>> Begin
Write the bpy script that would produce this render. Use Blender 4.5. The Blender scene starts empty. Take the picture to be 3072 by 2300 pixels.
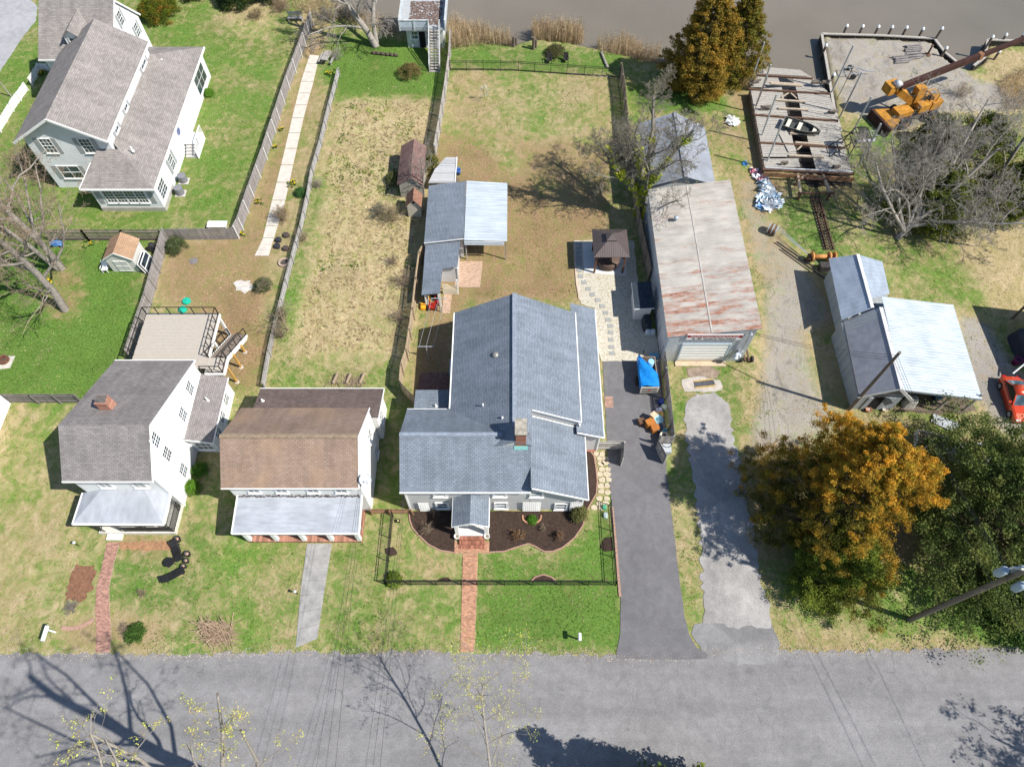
import bpy, math, random
import numpy as np
from mathutils import Vector, Matrix
R = math.radians
rng = np.random.default_rng(7)
random.seed(7)
sc = bpy.context.scene
COL = sc.collection

# ---------------------------------------------------------------- camera, sky, sun, exposure
CAM_H, FPX = 52.0, 2100.0
cam = bpy.data.cameras.new('camera'); cam_o = bpy.data.objects.new('camera', cam); COL.objects.link(cam_o)
cam_o.location = (0, 0, CAM_H); cam_o.rotation_euler = (R(30), 0, 0)
cam.sensor_fit = 'HORIZONTAL'; cam.sensor_width = 36.0; cam.lens = FPX / 3072 * 36
cam.clip_start = 0.5; cam.clip_end = 6000
sc.camera = cam_o
SUN_EL, SUN_AZ = 49.0, -20.5          # azimuth measured from +X, towards the sun
sd = Vector((math.cos(R(SUN_EL)) * math.cos(R(SUN_AZ)), math.cos(R(SUN_EL)) * math.sin(R(SUN_AZ)), math.sin(R(SUN_EL))))
w = bpy.data.worlds.new('World'); sc.world = w; w.use_nodes = True
wn = w.node_tree
sky = wn.nodes.new('ShaderNodeTexSky'); sky.sky_type = 'NISHITA'; sky.sun_disc = False
sky.sun_elevation = R(SUN_EL); sky.sun_rotation = R(90 - SUN_AZ)
sky.air_density = 1.0; sky.dust_density = 0.3; sky.ozone_density = 2.0
bg = wn.nodes['Background']; bg.inputs[1].default_value = 0.10
wn.links.new(sky.outputs[0], bg.inputs[0])
sun = bpy.data.lights.new('sun', 'SUN'); sun.energy = 5.0; sun.angle = R(0.53); sun.color = (1.0, 0.955, 0.88)
sun_o = bpy.data.objects.new('sun', sun); COL.objects.link(sun_o)
sun_o.rotation_euler = sd.to_track_quat('Z', 'Y').to_euler(); sun_o.location = sd * 200
sc.view_settings.view_transform = 'Standard'; sc.view_settings.look = 'None'
sc.view_settings.exposure = 0.44; sc.view_settings.gamma = 1.0
sc.cycles.max_bounces = 6; sc.cycles.diffuse_bounces = 2; sc.cycles.glossy_bounces = 2
sc.cycles.transparent_max_bounces = 6; sc.cycles.use_denoising = True
sc.cycles.use_adaptive_sampling = True; sc.cycles.adaptive_threshold = 0.015
sc.cycles.sample_clamp_indirect = 5

# ---------------------------------------------------------------- measuring: where a point of the photograph meets height z
def G(px, py, z=0.0):
    u, v = px - 1536.0, py - 1150.0
    k = (CAM_H - z) / (0.8660254 * FPX + 0.5 * v)
    return Vector((u * k, (0.5 * FPX - 0.8660254 * v) * k, z))
def Gs(pts, z=0.0): return [G(p[0], p[1], z) for p in pts]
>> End
SHORT PROBLEM: Transcribe the full listing above exactly, with the images removed.

SOLUTION:
Write the bpy script that would produce this render. Use Blender 4.5. The Blender scene starts empty. Take the picture to be 3072 by 2300 pixels.
import bpy, math, random
import numpy as np
from mathutils import Vector, Matrix
R = math.radians
rng = np.random.default_rng(7)
random.seed(7)
sc = bpy.context.scene
COL = sc.collection

# ---------------------------------------------------------------- camera, sky, sun, exposure
CAM_H, FPX = 52.0, 2100.0
cam = bpy.data.cameras.new('camera'); cam_o = bpy.data.objects.new('camera', cam); COL.objects.link(cam_o)
cam_o.location = (0, 0, CAM_H); cam_o.rotation_euler = (R(30), 0, 0)
cam.sensor_fit = 'HORIZONTAL'; cam.sensor_width = 36.0; cam.lens = FPX / 3072 * 36
cam.clip_start = 0.5; cam.clip_end = 6000
sc.camera = cam_o
SUN_EL, SUN_AZ = 49.0, -20.5          # azimuth measured from +X, towards the sun
sd = Vector((math.cos(R(SUN_EL)) * math.cos(R(SUN_AZ)), math.cos(R(SUN_EL)) * math.sin(R(SUN_AZ)), math.sin(R(SUN_EL))))
w = bpy.data.worlds.new('World'); sc.world = w; w.use_nodes = True
wn = w.node_tree
sky = wn.nodes.new('ShaderNodeTexSky'); sky.sky_type = 'NISHITA'; sky.sun_disc = False
sky.sun_elevation = R(SUN_EL); sky.sun_rotation = R(90 - SUN_AZ)
sky.air_density = 1.0; sky.dust_density = 0.3; sky.ozone_density = 2.0
bg = wn.nodes['Background']; bg.inputs[1].default_value = 0.10
wn.links.new(sky.outputs[0], bg.inputs[0])
sun = bpy.data.lights.new('sun', 'SUN'); sun.energy = 5.0; sun.angle = R(0.53); sun.color = (1.0, 0.955, 0.88)
sun_o = bpy.data.objects.new('sun', sun); COL.objects.link(sun_o)
sun_o.rotation_euler = sd.to_track_quat('Z', 'Y').to_euler(); sun_o.location = sd * 200
sc.view_settings.view_transform = 'Standard'; sc.view_settings.look = 'None'
sc.view_settings.exposure = 0.44; sc.view_settings.gamma = 1.0
sc.cycles.max_bounces = 6; sc.cycles.diffuse_bounces = 2; sc.cycles.glossy_bounces = 2
sc.cycles.transparent_max_bounces = 6; sc.cycles.use_denoising = True
sc.cycles.use_adaptive_sampling = True; sc.cycles.adaptive_threshold = 0.015
sc.cycles.sample_clamp_indirect = 5

# ---------------------------------------------------------------- measuring: where a point of the photograph meets height z
def G(px, py, z=0.0):
    u, v = px - 1536.0, py - 1150.0
    k = (CAM_H - z) / (0.8660254 * FPX + 0.5 * v)
    return Vector((u * k, (0.5 * FPX - 0.8660254 * v) * k, z))
def Gs(pts, z=0.0): return [G(p[0], p[1], z) for p in pts]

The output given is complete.